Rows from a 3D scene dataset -
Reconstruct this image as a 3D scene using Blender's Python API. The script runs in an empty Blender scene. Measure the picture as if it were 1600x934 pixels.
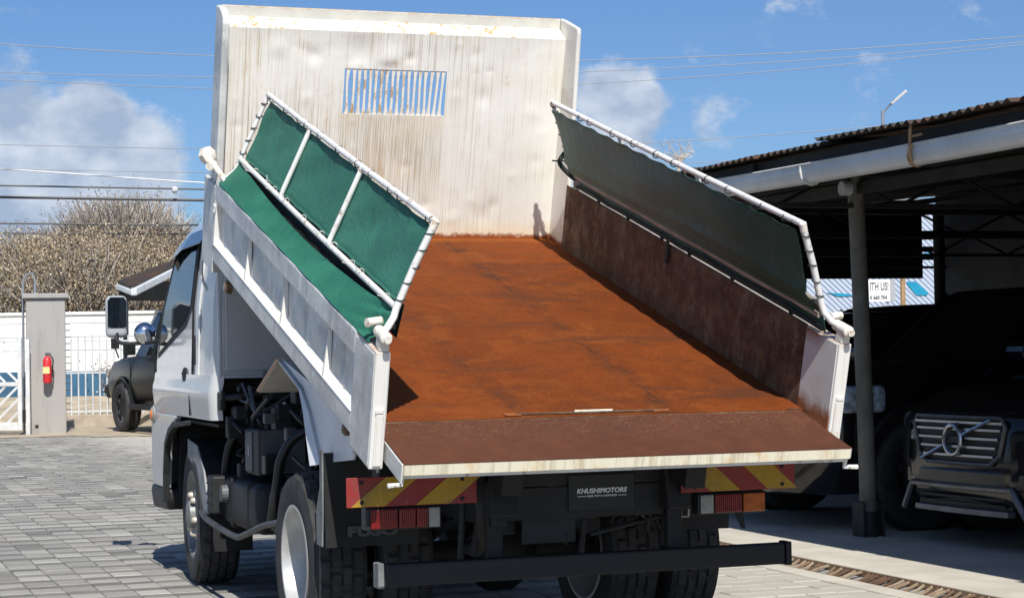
import bpy, bmesh, math, random
from math import sin, cos, pi, radians, sqrt, atan2
from mathutils import Vector, Matrix
random.seed(7)
SC = bpy.context.scene
COL = SC.collection

# ------------------------------------------------------------------ camera
CF = 3112.847; CP = Vector((-2.7564, -6.6148, 1.2277))
YAW, PITCH, ROLL = 0.3438, 0.0228, -0.0162
Fv = Vector((sin(YAW)*cos(PITCH), cos(YAW)*cos(PITCH), sin(PITCH)))
Rv = Vector((cos(YAW), -sin(YAW), 0)); Uv = Rv.cross(Fv)
Rv, Uv = Rv*cos(ROLL)+Uv*sin(ROLL), -Rv*sin(ROLL)+Uv*cos(ROLL)
cd = bpy.data.cameras.new('camera'); cam = bpy.data.objects.new('camera', cd); COL.objects.link(cam)
cd.sensor_width = 36; cd.lens = CF*36/1600; cd.clip_start = .1; cd.clip_end = 3000
cam.matrix_world = Matrix(((Rv.x, Uv.x, -Fv.x, CP.x), (Rv.y, Uv.y, -Fv.y, CP.y), (Rv.z, Uv.z, -Fv.z, CP.z), (0, 0, 0, 1)))
SC.camera = cam
def at(px, py, d):            # a point of the place at depth d along a sight line (survey helper)
    return CP + (Rv*((px-800)/CF) - Uv*((py-467)/CF) + Fv)*d
def pix(P):
    q = Vector(P)-CP; z = q.dot(Fv)
    return (800+CF*q.dot(Rv)/z, 467-CF*q.dot(Uv)/z, z)

# ------------------------------------------------------------------ light
SUN = Vector((0.095, 0.58, -0.605)).normalized()      # direction the light travels
el = math.asin(-SUN.z); az = atan2(-SUN.x, -SUN.y)    # azimuth of the sun clockwise from +Y
sl = bpy.data.lights.new('sun', 'SUN'); sl.energy = 5.0; sl.angle = radians(.5); sl.color = (1, .965, .905)
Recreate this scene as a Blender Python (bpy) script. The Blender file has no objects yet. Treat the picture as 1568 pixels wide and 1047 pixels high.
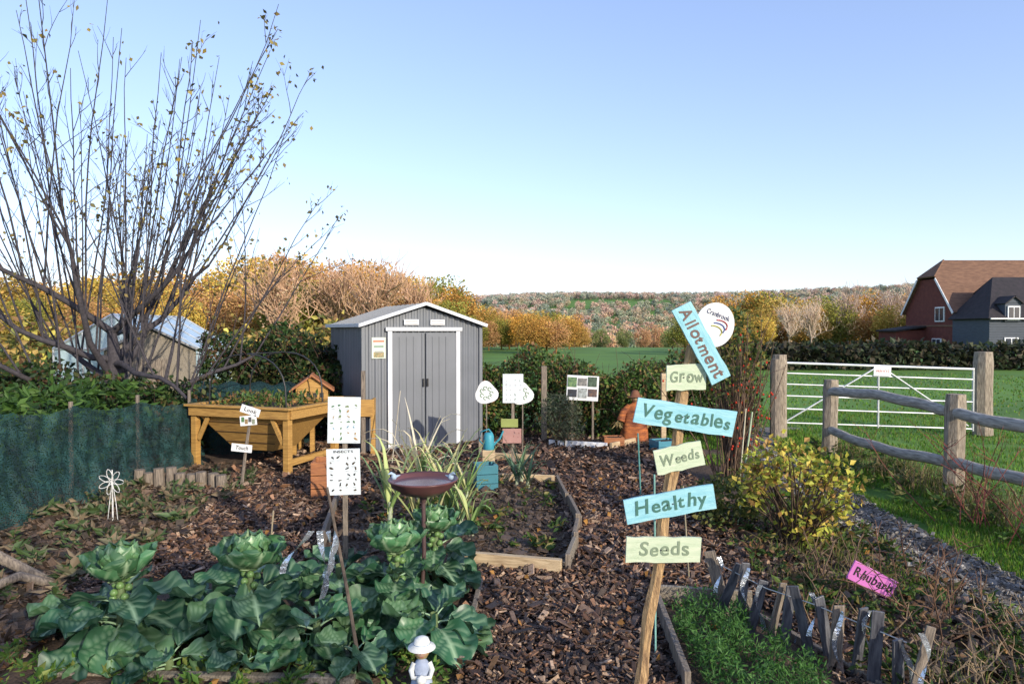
import bpy, math, random
import numpy as np
from mathutils import Vector, Matrix, Euler, noise as mnoise
rng=np.random.default_rng(7); R=random.Random(7)
scene=bpy.context.scene
COL=scene.collection
# ------------------------------------------------------------------ helpers
class Acc:
    def __init__(s): s.V=[];s.F=[];s.C=[];s.M=[];s.n=0
    def add(s,V,F,c=(1,1,1),m=0):
        V=np.asarray(V,float).reshape(-1,3);F=np.asarray(F,int)
        c=np.asarray(c,float)
        if c.ndim==1: c=np.tile(c[:3],(len(V),1))
        s.V.append(V);s.F.append(F+s.n);s.C.append(c[:,:3]);s.M.append(m);s.n+=len(V)
    def mesh(s,name,mats,smooth=False):
        V=np.concatenate(s.V);C=np.concatenate(s.C)
        lv=np.concatenate([f.ravel() for f in s.F])
        tot=np.concatenate([np.full(len(f),f.shape[1]) for f in s.F])
        mi=np.concatenate([np.full(len(f),m) for f,m in zip(s.F,s.M)])
        st=np.concatenate([[0],np.cumsum(tot)[:-1]])
        me=bpy.data.meshes.new(name)
        me.vertices.add(len(V));me.loops.add(len(lv));me.polygons.add(len(tot))
        me.vertices.foreach_set('co',V.ravel().astype(np.float32))
        me.loops.foreach_set('vertex_index',lv.astype(np.int32))
        me.polygons.foreach_set('loop_start',st.astype(np.int32))
        me.polygons.foreach_set('material_index',mi.astype(np.int32))
        me.polygons.foreach_set('use_smooth',np.full(len(tot),smooth))
        for m in (mats if isinstance(mats,(list,tuple)) else [mats]): me.materials.append(m)
        a=me.color_attributes.new('Col','FLOAT_COLOR','POINT')
        a.data.foreach_set('color',np.concatenate([C,np.ones((len(C),1))],1).ravel().astype(np.float32))
        me.update(calc_edges=True);me.validate()
        return me
    def obj(s,name,mats,parent=None,smooth=False):
        o=bpy.data.objects.new(name,s.mesh(name,mats,smooth));COL.objects.link(o)
        if parent: o.parent=parent
        return o
def empty(name,loc=(0,0,0),rz=0):
    o=bpy.data.objects.new(name,None);o.location=loc;o.rotation_euler=(0,0,rz);o.empty_display_size=.1
    COL.objects.link(o);return o
BF=np.array([[0,3,2,1],[4,5,6,7],[0,1,5,4],[1,2,6,5],[2,3,7,6],[3,0,4,7]])
def boxv(c,s,rot=None,taper=1.0):
    x,y,z=[v/2 for v in s]
    V=np.array([[-x,-y,-z],[x,-y,-z],[x,y,-z],[-x,y,-z],[-x*taper,-y*taper,z],[x*taper,-y*taper,z],[x*taper,y*taper,z],[-x*taper,y*taper,z]])
    if rot is not None: V=V@np.array(Euler(rot).to_matrix()).T
    return V+np.array(c)
def box(name,c,s,mat,parent=None,rot=None,bev=.004,taper=1.0):
    a=Acc();a.add(boxv((0,0,0),s,None,taper),BF)
    o=a.obj(name,mat,parent);o.location=c
    if rot: o.rotation_euler=rot
    if bev:
        b=o.modifiers.new('b','BEVEL');b.width=bev;b.segments=2
    return o
def tubev(P,r,n=5):
    P=np.asarray(P,float);k=len(P);r=np.broadcast_to(np.asarray(r,float),(k,))
    T=np.gradient(P,axis=0);T/=np.linalg.norm(T,axis=1)[:,None]+1e-9
    ref=np.array([1,0,0]) if abs(T[0][2])>.8 else np.array([0,0,1])
    U=np.cross(T,ref);U/=np.linalg.norm(U,axis=1)[:,None]+1e-9
    W=np.cross(T,U)
    a=np.arange(n)*2*math.pi/n
    V=P[:,None,:]+r[:,None,None]*(np.cos(a)[None,:,None]*U[:,None,:]+np.sin(a)[None,:,None]*W[:,None,:])
    V=V.reshape(-1,3);F=[]
    for i in range(k-1):
        for j in range(n):
            b=(j+1)%n
            F.append([i*n+j,i*n+b,(i+1)*n+b,(i+1)*n+j])
    return V,np.array(F)
def tube(a,P,r,n=5,c=(1,1,1),m=0,cap=False):
    V,F=tubev(P,r,n);a.add(V,F,c,m)
    if cap:
        a.add(V[:n],np.array([list(range(n))]),c,m);a.add(V[-n:],np.array([list(range(n))[::-1]]),c,m)
def lathe(a,prof,c0=(0,0,0),n=24,c=(1,1,1),m=0,sx=1,sy=1):
    k=len(prof);V=[]
    for r,z in prof:
        for j in range(n):
            t=2*math.pi*j/n;V.append((c0[0]+r*sx*math.cos(t),c0[1]+r*sy*math.sin(t),c0[2]+z))
    F=[[i*n+j,i*n+(j+1)%n,(i+1)*n+(j+1)%n,(i+1)*n+j] for i in range(k-1) for j in range(n)]
    a.add(V,F,c,m)
def unit(v): return v/(np.linalg.norm(v,axis=-1,keepdims=True)+1e-9)
def pick(pal,n,jit=.25):
    pal=np.array(pal);c=pal[rng.integers(0,len(pal),n)]
    return c*(1+rng.uniform(-jit,jit,(n,1)))
def leaves(a,P,L,W,pal,D=None,spread=1.0,m=0,fold=.18,jit=.25,cols=None):
    P=np.asarray(P,float);n=len(P)
    L=np.broadcast_to(L,(n,))*rng.uniform(.7,1.3,n);W=np.broadcast_to(W,(n,))*rng.uniform(.7,1.3,n)
    A=rng.normal(size=(n,3))
    if D is not None: A=unit(A)*spread+D
    A=unit(A);S=unit(np.cross(A,rng.normal(size=(n,3))));N=np.cross(A,S)
    V=np.stack([P,P+A*(L*.45)[:,None]+S*(W/2)[:,None]+N*(W*fold)[:,None],P+A*L[:,None],P+A*(L*.45)[:,None]-S*(W/2)[:,None]+N*(W*fold)[:,None]],1)
    c=pick(pal,n,jit) if cols is None else cols
    a.add(V.reshape(-1,3),np.arange(4*n).reshape(n,4),np.repeat(c,4,0),m)
def blades(a,P,H,W,pal,lean=.35,m=0):
    n=len(P);P=np.asarray(P,float);H=np.broadcast_to(H,(n,))*rng.uniform(.5,1.35,n)
    th=rng.uniform(0,2*math.pi,n);S=np.stack([np.cos(th),np.sin(th),0*th],1)*W/2
    ph=rng.uniform(0,2*math.pi,n);q=rng.uniform(0,lean,n)*1.6
    D=np.stack([np.cos(ph)*q,np.sin(ph)*q,np.ones(n)],1)
    mid=P+D*np.array([.5,.5,1])*(H*.55)[:,None];tip=P+D*np.array([1.3,1.3,1])*H[:,None]*np.array([1,1,.93])
    V=np.stack([P-S,P+S,mid+S*.8,mid-S*.8,tip],1).reshape(-1,3)
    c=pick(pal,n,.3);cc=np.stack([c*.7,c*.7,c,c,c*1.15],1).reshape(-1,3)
    b=np.arange(n)[:,None]*5
    off=a.n
    a.add(V,b+np.array([[0,1,2,3]]),cc,m)
    a.V.append(np.zeros((0,3)));a.F.append(b+np.array([[3,2,4]])+off);a.C.append(np.zeros((0,3)));a.M.append(m)
# ------------------------------------------------------------------ materials
def newmat(name):
    m=bpy.data.materials.new(name);m.use_nodes=True;nt=m.node_tree
    for n in list(nt.nodes): nt.nodes.remove(n)
    out=nt.nodes.new('ShaderNodeOutputMaterial');return m,nt,out
def mat(name,c1,c2=None,rough=.7,scale=8,metal=0,bump=.2,stretch=(1,1,1),bscale=None,attr=False,detail=6,spec=.4):
    m,nt,out=newmat(name);N=nt.nodes.new;L=nt.links.new
    p=N('ShaderNodeBsdfPrincipled');p.inputs['Roughness'].default_value=rough;p.inputs['Metallic'].default_value=metal
    p.inputs['Specular IOR Level'].default_value=spec
    tc=N('ShaderNodeTexCoord');mp=N('ShaderNodeMapping');mp.inputs['Scale'].default_value=stretch
    L(tc.outputs['Object'],mp.inputs['Vector'])
    nz=N('ShaderNodeTexNoise');nz.inputs['Scale'].default_value=scale;nz.inputs['Detail'].default_value=detail
    L(mp.outputs[0],nz.inputs['Vector'])
    rp=N('ShaderNodeValToRGB');rp.color_ramp.elements[0].position=.32;rp.color_ramp.elements[1].position=.68
    c2=c2 or tuple(v*.7 for v in c1)
    rp.color_ramp.elements[0].color=(*c2,1);rp.color_ramp.elements[1].color=(*c1,1)
    L(nz.outputs['Fac'],rp.inputs['Fac'])
    col=rp.outputs['Color']
    if attr:
        at=N('ShaderNodeAttribute');at.attribute_name='Col'
        mx=N('ShaderNodeMix');mx.data_type='RGBA';mx.blend_type='MULTIPLY';mx.inputs[0].default_value=1
        L(at.outputs['Color'],mx.inputs[6]);L(col,mx.inputs[7]);col=mx.outputs[2]
    L(col,p.inputs['Base Color'])
    if bump:
        b=N('ShaderNodeBump');b.inputs['Strength'].default_value=bump;b.inputs['Distance'].default_value=.02
        n2=N('ShaderNodeTexNoise');n2.inputs['Scale'].default_value=bscale or scale*3;n2.inputs['Detail'].default_value=5
        L(mp.outputs[0],n2.inputs['Vector']);L(n2.outputs['Fac'],b.inputs['Height']);L(b.outputs[0],p.inputs['Normal'])
    L(p.outputs[0],out.inputs[0]);return m
def leafmat(name,transl=.3,rough=.55,objcol=False,spec=.3):
    m,nt,out=newmat(name);N=nt.nodes.new;L=nt.links.new
    at=N('ShaderNodeAttribute');at.attribute_name='Col';col=at.outputs['Color']
    if objcol:
        oi=N('ShaderNodeObjectInfo');mx=N('ShaderNodeMix');mx.data_type='RGBA';mx.blend_type='MULTIPLY';mx.inputs[0].default_value=1
        L(col,mx.inputs[6]);L(oi.outputs['Color'],mx.inputs[7]);col=mx.outputs[2]
    p=N('ShaderNodeBsdfPrincipled');p.inputs['Roughness'].default_value=rough;p.inputs['Specular IOR Level'].default_value=spec
    L(col,p.inputs['Base Color'])
    t=N('ShaderNodeBsdfTranslucent');L(col,t.inputs['Color'])
    ms=N('ShaderNodeMixShader');ms.inputs[0].default_value=transl
    L(p.outputs[0],ms.inputs[1]);L(t.outputs[0],ms.inputs[2]);L(ms.outputs[0],out.inputs[0]);return m
LEAF=leafmat('leaf'); LEAFD=leafmat('leaf_far',.2,.8,True,.1); BARK=mat('bark',(.9,.9,.9),(.5,.5,.5),.85,30,attr=True,bump=.3)
PAINT=lambda n,c,r=.5,s=6:mat(n,c,tuple(v*.82 for v in c),r,s,bump=.08)
WOODY=mat('treated_pine',(.50,.29,.08),(.32,.17,.045),.7,5,stretch=(1,1,8),bump=.15)
WOODYH=mat('treated_pine_h',(.50,.29,.08),(.30,.16,.045),.7,5,stretch=(1.5,14,14),bump=.15)
WOODG=mat('weathered_wood',(.32,.26,.20),(.11,.09,.075),.85,7,stretch=(14,14,1.5),bump=.5)
WOODGH=mat('weathered_wood_h',(.36,.31,.24),(.13,.11,.09),.85,7,stretch=(14,1.2,14),bump=.5)
WOODPALE=mat('pale_pine_board',(.62,.48,.30),(.34,.24,.14),.75,5,stretch=(1.5,14,14),bump=.3)
POLEM=mat('rustic_pole',(.62,.40,.19),(.20,.12,.065),.8,9,stretch=(9,9,1.6),bump=.6)
WHITE=PAINT('white_paint',(.80,.80,.80)); DARK=mat('dark_metal',(.03,.03,.03),rough=.4)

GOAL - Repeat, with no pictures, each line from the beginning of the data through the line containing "COL = SC.collection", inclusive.

SOLVED EXERCISE -
Reconstruct this image as a 3D scene using Blender's Python API. The script runs in an empty Blender scene. Measure the picture as if it were 1600x934 pixels.
import bpy, bmesh, math, random
from math import sin, cos, pi, radians, sqrt, atan2
from mathutils import Vector, Matrix
random.seed(7)
SC = bpy.context.scene
COL = SC.collection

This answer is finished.